Honorary Degrees of Retiring Faculty
John H. Koopman, Professor of Music, 1994
"John Hugh Koopman, for thirty-four years you have unstintingly shared with your students, colleagues, and a wider public, your knowledge and love of singing and singers in their many guises, from recital to opera theater.
Your compelling performances of the bass solo repertoire have brought you celebrity in your community, most notably for 'refining the fire' and 'sounding the trumpet' in Messiah, your Tevya in Fiddler on the Roof, and the voice of God in Britten's Noyes Fludd. But your early promise as a performer on the concert stage and in opera was largely transformed in the crucible of Conservatory studio and stage into the drive of the director and impresario of student productions, form Dido and Aeneas to The Marriage of Figaro and The Magic Flute, form The Merry Wives of Windsor to Ruddigore and Sunday in the Park with George. Your students will not forget your perspicacious choice of repertoire suiting the forces at hand, you particular flair for Mozart and Menotti, and your fondness for Gilbert and Sullivan, the latter contributing, no doubt, to the sobriquet of 'Captain K,' by which you have affectionately been known for years.

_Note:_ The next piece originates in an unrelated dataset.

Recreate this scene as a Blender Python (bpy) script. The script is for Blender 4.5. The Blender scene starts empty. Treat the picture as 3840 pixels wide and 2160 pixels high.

Students from your studio have gone on to prominent concert and stage careers. Indeed, one whom you directed as Toby the Mute in the Medium of Menotti shares the stage with you today, honored for his international accomplishments as singer and actor. All benefited from your focus on helping students find their own vocal personalities, and from your interest in specialized recital programming ranging from departmental recitals of single composers, to lecture recitals, and to recitals of multiple settings of texts.
As John Koopman and under the pseudonym of Lawrence Singer, your international pursuit of the denizens of the opera world for reviews and interviews that have been published in French, German, Italian, British, and American publications, has brought an eponymous repute to your university; and this more public research has been completed by the quieter scholarly pursuits of annotated lists of vocal literature, years of study of the life and music of Arthur Honnegger, and matters of vocal health and pedagogy.
Always an appreciator of the good life--of fine food, fine wine, and fine art--you have balanced these to a degree with the enjoyment of the outdoors, as an imposing figure as faculty marshal in formal processions, but also, buy reputation, as a fisherman who single-handedly sank a rubber boat. You have said that your post-retirement plans are to write, eat garlic, and go fishing. May these efforts ever prosper--and may you stay afloat while pursuing the last.
By the authority vested in me, I now confer upon you the degree of Master of Arts, ad eundem, and admit you to its rights, its privileges, and its obligations."